Tailsitter VTOL Tuning

Tuning a tailsitter is different than tuning a normal SLT (Separate Lift Thrust) or Tilt-Rotor Quadplane. Those QuadPlanes tune very similarly to a Multirotor since the attitude in VTOL is controlled by motor speed/thrust in all axes (the exception being YAW in vectored yaw tilt rotor QuadPlanes).

In most tailsitters, VTOL attitude is usually controlled by some combination of fixed wing control surfaces and, in some configuratons, motor tilt for pitch and yaw. Roll is usually controlled by motor/speed thrust and can be tuned, and even AutoTuned, like a multicopter and follows the normal QuadPlane tuning for that axis. Most of the instructions for tuning setup and phases are the same for Tailsitters, except as described below:

Pitch and Yaw Tuning

For pitch and yaw, control is provided by the fixed wing control surfaces, sometimes in conjunction with motor tilt, depending on type of tailsitter. These axes required a tuning approach more similar to normal fixed wing manual tuning, since the FF (Feed-Forward) component of the PID loop is the primary control path, with P and D PID terms providing disturbance corrections. The tuning process is as follows, starting from the default PID values:

  • First, follow Steps 1 - 4 of the normal QuadPlane Tuning Process Setup.

  • Normally, the vehicle is stable enough with the default PIDs to do a first test hover in QSTABILIZE or QHOVER. Do a short hover flight with logging enabled such that the Harmonic Notch Filters can be setup. Its important to remove as much motor noise as possible in order to get a good tune using a throttle based harmonic notch filter.

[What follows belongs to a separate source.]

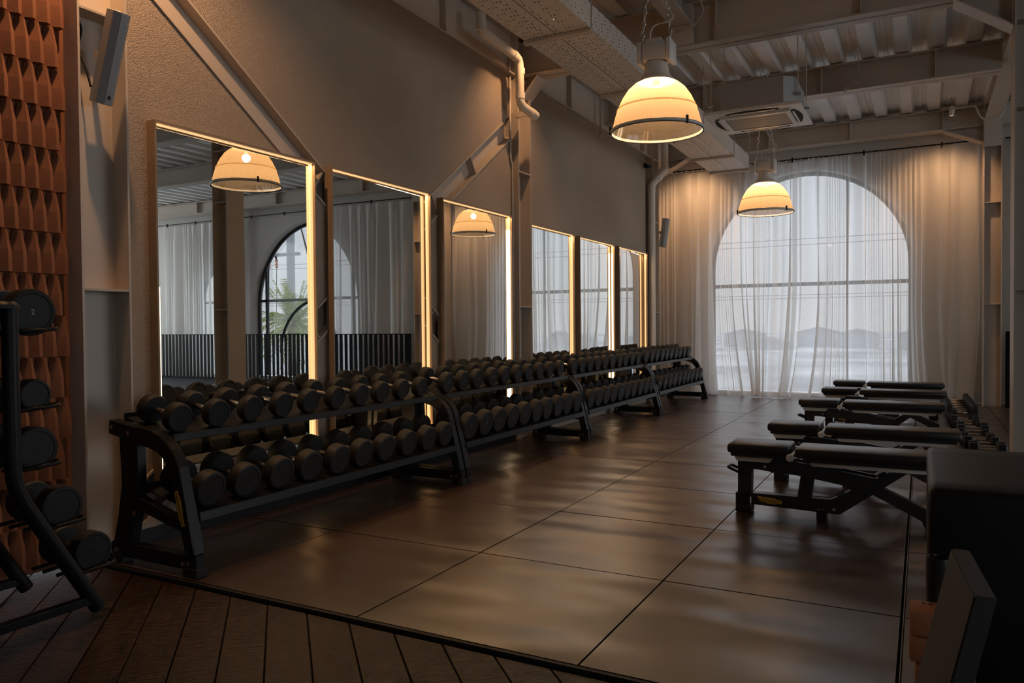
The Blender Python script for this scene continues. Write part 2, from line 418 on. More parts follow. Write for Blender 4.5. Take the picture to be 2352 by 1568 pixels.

  • Once the notch filters are set, do another hover flight but briefly do short, but sharp pitch stick movements in both directions. Do not endanger the vehicle, but try to get several short full stick movements to the front and to the back. Do the same for yaw, but you should be able to hold full yaw stick each direction for a second or so, returning to neutral for a second in-between direction reversals.

  • Download the dataflash log for analysis. In order to determine the Q_A_RAT_PIT_FF and Q_A_RAT_YAW_FF terms, use a log analyzer like https://plot.ardupilot.org and setup the following plots on the same scale, using the “Add Expression” button:

X * (PIQP.Act) , where X is 0.2 to start
  • Next adjust the X value above until the magnitudes of both plots are about equal. This will now be value for the Q_A_RAT_PIT_FF term. Set the Q_A_RAT_PIT_I term to equal this.

  • Now do the same for the YAW axis using:

X * (PIQY.Act) , where X is 0.2 to start

Below is an image of this where the X value is adjusted until the two curves are the same amplitude, with a value of x = 0.1. This is then set as the Q_A_RAT_YAW_FF and Q_A_RAT_YAW_I values.

  • Now you can hover again, and begin increasing the Q_A_RAT_PIT_D term, either iteratively, or using Transmitter Based Tuning, until it oscillates and then reduce it to 1/2 to 1/3 that value.

  • Then increase the Q_A_RAT_PIT_P term,, until it oscillates and then reduce it 1/2 to 1/3 that value.

  • Do the same for the YAW axis.

Roll Tuning

This should allow you to get a reasonable tune for Pitch and Yaw. Roll is tuned like STEP 10 for Roll in QuadPlane. Roll axis can even be AutoTuned using QAUTOTUNE, if restricted to only the roll axis using Q_AUTOTUNE_AXES.

Using the Quick Tune LUA Applet

For systems using an autopilot with sufficient memory to run LUA scripts, such as F7 and H7 based controllers, this process has been automated via a LUA Applet for non-Tailsitter class QuadPlanes, which do not use FF PID terms in their tuning. However, it still can be used for Tailsitters on those types of axes.

See the Quick VTOL Tune LUA script.

For each FF dominated axis, proceed as above to determine the FF term and set the I term equal to it. Then the applet can be run since it will not change the I term during the process if the FF term is non-zero.

VTOL Gain Scaling for Redundant Actuators

Some tailsitters have redundant actuators for a given axis. Vectored thrust tailsitters may have both tilting motors for yaw as well as elevons. Copter tailsitters may have fixed wing control surfaces that produce pitch or yaw in addition to the copter style motors. In some cases, it would be desired to have those fixed wing control surfaces provide more attitude control in VTOL than the motors, reducing the thrust/throttle levels needed for that control.

The following parameters allow the adjustment of how much control is produced the fixed wing control surfaces for each axis. Larger values apply more gain to the control surfaces, this will give the overall system more gain so the Q_A_RAT_ pitch and yaw PID gains may have to be reduced. To reduce the response of the motors, one would for example, half the PID P/D/I/FF rate gains and use a control surface scale factor of two. This would result in the control surfaces responding as before but with the motor outputs halved.

Default value is 1, which results in no behavior change from the past. These gains are only active in VTOL modes or under Q assist.